■ Instructions to follow: Extract exactly those lines that lie between the start of the material and the line with "90)], 20, 0.35)]", including both boundary lines and no others.

■ Raw data:

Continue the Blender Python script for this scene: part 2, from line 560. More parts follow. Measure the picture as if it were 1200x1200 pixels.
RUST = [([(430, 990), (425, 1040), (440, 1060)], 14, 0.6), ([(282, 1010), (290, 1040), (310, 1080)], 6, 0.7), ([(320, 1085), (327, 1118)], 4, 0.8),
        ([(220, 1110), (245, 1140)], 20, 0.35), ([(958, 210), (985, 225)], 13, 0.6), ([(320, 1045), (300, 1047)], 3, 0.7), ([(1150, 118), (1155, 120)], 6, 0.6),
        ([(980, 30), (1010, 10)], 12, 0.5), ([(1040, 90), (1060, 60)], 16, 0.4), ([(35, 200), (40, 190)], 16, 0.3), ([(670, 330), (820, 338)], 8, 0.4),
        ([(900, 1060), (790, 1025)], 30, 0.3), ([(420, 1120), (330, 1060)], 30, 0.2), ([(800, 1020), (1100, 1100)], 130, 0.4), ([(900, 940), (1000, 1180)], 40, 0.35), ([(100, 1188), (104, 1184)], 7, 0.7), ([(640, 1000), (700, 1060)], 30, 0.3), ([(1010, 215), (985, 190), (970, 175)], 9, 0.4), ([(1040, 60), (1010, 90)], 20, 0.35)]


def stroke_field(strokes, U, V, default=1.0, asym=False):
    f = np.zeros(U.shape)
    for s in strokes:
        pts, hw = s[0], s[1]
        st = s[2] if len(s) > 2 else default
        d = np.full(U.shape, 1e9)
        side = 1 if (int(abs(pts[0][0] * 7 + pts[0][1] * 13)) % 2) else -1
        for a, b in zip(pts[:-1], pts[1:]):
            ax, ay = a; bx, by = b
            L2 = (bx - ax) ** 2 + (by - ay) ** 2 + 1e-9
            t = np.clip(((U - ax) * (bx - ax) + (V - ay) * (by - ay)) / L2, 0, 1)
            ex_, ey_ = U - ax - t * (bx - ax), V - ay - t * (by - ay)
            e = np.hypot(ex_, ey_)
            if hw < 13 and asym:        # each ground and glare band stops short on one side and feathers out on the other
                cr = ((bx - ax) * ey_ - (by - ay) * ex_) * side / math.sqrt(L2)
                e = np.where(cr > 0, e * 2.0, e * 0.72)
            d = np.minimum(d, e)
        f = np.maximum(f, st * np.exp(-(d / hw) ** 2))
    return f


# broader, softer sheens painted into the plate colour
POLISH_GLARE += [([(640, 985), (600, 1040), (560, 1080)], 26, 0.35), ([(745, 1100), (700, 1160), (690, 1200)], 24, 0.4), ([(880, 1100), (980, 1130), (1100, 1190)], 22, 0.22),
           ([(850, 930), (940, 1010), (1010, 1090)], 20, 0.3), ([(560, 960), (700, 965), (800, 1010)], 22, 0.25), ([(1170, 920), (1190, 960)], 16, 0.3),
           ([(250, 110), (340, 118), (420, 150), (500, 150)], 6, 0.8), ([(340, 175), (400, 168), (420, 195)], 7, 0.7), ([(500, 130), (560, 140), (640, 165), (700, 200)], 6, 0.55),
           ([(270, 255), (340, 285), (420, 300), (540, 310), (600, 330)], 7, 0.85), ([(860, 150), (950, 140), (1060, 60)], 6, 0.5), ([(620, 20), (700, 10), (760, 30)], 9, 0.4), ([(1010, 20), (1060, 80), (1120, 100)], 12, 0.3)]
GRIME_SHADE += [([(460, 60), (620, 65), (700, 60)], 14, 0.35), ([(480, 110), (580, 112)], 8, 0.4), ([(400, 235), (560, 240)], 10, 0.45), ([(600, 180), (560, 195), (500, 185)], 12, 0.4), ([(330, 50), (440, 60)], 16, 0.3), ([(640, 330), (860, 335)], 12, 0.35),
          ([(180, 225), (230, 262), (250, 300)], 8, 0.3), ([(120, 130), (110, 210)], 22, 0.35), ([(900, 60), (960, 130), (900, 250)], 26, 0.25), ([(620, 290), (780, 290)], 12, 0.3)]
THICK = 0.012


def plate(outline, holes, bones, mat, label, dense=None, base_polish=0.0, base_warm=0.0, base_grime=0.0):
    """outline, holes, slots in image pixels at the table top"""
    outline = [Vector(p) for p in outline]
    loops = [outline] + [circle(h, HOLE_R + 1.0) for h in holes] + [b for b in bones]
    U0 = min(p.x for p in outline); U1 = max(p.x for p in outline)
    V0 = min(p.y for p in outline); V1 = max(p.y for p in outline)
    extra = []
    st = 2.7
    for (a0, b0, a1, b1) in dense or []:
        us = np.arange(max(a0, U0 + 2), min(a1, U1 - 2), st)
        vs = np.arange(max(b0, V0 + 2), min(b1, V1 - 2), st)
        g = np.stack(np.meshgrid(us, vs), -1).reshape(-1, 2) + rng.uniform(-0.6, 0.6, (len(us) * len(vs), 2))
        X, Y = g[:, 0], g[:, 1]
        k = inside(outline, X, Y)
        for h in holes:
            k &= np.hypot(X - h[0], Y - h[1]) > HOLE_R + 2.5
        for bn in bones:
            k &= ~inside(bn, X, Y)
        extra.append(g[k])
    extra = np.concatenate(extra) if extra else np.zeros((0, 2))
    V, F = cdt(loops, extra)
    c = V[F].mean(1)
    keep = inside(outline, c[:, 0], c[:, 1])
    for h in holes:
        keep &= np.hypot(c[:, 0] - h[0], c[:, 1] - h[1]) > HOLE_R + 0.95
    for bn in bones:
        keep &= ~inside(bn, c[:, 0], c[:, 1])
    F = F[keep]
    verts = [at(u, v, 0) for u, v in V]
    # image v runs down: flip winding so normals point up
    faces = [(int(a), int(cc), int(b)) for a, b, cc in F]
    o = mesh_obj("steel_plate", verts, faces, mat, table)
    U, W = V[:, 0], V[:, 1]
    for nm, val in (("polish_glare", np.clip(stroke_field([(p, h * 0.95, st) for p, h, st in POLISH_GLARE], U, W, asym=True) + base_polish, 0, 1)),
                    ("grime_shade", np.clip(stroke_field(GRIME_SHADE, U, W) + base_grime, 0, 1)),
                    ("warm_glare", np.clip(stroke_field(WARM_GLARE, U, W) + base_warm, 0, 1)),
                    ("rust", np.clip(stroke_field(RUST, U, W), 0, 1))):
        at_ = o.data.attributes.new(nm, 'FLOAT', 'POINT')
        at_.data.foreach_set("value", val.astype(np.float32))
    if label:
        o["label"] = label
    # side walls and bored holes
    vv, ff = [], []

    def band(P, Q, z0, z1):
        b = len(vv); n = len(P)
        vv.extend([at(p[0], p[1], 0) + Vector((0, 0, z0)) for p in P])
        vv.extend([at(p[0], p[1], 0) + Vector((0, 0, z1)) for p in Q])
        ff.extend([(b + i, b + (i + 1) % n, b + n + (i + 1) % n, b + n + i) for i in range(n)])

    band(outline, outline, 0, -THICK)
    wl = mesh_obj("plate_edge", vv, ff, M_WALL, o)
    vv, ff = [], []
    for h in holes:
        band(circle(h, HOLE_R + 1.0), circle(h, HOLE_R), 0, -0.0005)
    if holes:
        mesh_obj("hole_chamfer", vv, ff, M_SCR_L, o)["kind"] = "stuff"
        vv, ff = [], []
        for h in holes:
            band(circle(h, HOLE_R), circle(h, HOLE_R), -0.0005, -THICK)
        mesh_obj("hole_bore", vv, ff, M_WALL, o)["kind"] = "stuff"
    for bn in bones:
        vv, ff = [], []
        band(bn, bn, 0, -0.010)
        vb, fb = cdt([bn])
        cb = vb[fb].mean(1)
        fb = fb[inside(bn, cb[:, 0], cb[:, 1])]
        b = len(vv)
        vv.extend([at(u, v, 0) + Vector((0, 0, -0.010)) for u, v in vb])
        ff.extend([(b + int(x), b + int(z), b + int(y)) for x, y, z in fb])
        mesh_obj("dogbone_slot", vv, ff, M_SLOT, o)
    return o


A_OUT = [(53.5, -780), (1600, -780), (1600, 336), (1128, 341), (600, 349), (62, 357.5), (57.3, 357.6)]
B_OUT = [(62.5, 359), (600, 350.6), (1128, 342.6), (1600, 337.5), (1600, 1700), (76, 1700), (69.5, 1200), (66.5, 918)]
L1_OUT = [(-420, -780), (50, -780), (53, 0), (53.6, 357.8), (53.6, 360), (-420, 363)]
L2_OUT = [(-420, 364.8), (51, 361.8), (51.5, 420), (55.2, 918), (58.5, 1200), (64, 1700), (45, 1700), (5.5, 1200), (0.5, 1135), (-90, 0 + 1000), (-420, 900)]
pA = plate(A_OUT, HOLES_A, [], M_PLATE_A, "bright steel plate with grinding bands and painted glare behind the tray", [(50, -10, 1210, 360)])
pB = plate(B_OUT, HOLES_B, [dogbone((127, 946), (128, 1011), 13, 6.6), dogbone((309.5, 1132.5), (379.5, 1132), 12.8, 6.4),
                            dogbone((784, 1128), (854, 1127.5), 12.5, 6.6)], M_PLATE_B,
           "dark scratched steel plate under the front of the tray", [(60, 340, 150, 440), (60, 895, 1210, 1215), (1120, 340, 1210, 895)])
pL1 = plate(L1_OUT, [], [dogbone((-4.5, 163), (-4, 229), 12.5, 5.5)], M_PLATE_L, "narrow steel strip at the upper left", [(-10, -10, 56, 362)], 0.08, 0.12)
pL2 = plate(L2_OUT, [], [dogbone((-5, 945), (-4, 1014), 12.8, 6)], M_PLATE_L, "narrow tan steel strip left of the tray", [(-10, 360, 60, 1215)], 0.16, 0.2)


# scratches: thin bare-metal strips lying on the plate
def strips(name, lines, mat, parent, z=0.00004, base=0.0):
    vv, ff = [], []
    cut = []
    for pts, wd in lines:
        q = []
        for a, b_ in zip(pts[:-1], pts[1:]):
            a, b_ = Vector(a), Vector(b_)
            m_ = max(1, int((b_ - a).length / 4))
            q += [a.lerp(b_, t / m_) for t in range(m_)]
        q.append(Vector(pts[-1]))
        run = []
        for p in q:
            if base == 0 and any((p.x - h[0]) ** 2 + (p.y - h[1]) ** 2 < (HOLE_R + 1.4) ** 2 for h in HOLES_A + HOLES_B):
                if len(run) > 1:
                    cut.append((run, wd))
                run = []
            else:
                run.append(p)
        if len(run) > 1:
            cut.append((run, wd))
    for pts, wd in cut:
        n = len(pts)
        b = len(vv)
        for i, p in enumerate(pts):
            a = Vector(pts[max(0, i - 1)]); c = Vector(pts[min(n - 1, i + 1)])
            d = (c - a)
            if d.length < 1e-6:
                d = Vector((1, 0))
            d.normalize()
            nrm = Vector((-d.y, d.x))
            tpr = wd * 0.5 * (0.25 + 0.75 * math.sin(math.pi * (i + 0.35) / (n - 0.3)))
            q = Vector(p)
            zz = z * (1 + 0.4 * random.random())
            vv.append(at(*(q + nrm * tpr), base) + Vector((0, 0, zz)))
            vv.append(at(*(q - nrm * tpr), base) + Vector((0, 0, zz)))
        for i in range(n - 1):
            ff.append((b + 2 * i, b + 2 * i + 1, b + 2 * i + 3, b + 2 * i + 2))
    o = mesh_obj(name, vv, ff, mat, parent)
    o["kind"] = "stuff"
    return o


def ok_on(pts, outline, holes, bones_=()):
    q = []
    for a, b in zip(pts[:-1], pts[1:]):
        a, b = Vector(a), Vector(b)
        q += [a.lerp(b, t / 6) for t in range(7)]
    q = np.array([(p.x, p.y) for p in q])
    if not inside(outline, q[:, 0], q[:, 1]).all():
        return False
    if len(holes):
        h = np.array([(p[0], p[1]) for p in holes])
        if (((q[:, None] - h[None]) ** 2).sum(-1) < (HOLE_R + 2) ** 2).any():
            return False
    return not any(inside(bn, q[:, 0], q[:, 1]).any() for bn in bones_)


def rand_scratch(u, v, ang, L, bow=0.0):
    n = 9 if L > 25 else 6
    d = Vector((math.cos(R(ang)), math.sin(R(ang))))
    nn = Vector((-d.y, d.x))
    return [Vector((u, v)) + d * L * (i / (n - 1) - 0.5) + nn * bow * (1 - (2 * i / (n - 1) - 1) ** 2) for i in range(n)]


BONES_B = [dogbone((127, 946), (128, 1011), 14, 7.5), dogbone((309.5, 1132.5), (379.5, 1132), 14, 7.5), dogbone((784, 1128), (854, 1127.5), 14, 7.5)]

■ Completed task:
Continue the Blender Python script for this scene: part 2, from line 560. More parts follow. Measure the picture as if it were 1200x1200 pixels.
RUST = [([(430, 990), (425, 1040), (440, 1060)], 14, 0.6), ([(282, 1010), (290, 1040), (310, 1080)], 6, 0.7), ([(320, 1085), (327, 1118)], 4, 0.8),
        ([(220, 1110), (245, 1140)], 20, 0.35), ([(958, 210), (985, 225)], 13, 0.6), ([(320, 1045), (300, 1047)], 3, 0.7), ([(1150, 118), (1155, 120)], 6, 0.6),
        ([(980, 30), (1010, 10)], 12, 0.5), ([(1040, 90), (1060, 60)], 16, 0.4), ([(35, 200), (40, 190)], 16, 0.3), ([(670, 330), (820, 338)], 8, 0.4),
        ([(900, 1060), (790, 1025)], 30, 0.3), ([(420, 1120), (330, 1060)], 30, 0.2), ([(800, 1020), (1100, 1100)], 130, 0.4), ([(900, 940), (1000, 1180)], 40, 0.35), ([(100, 1188), (104, 1184)], 7, 0.7), ([(640, 1000), (700, 1060)], 30, 0.3), ([(1010, 215), (985, 190), (970, 175)], 9, 0.4), ([(1040, 60), (1010, 90)], 20, 0.35)]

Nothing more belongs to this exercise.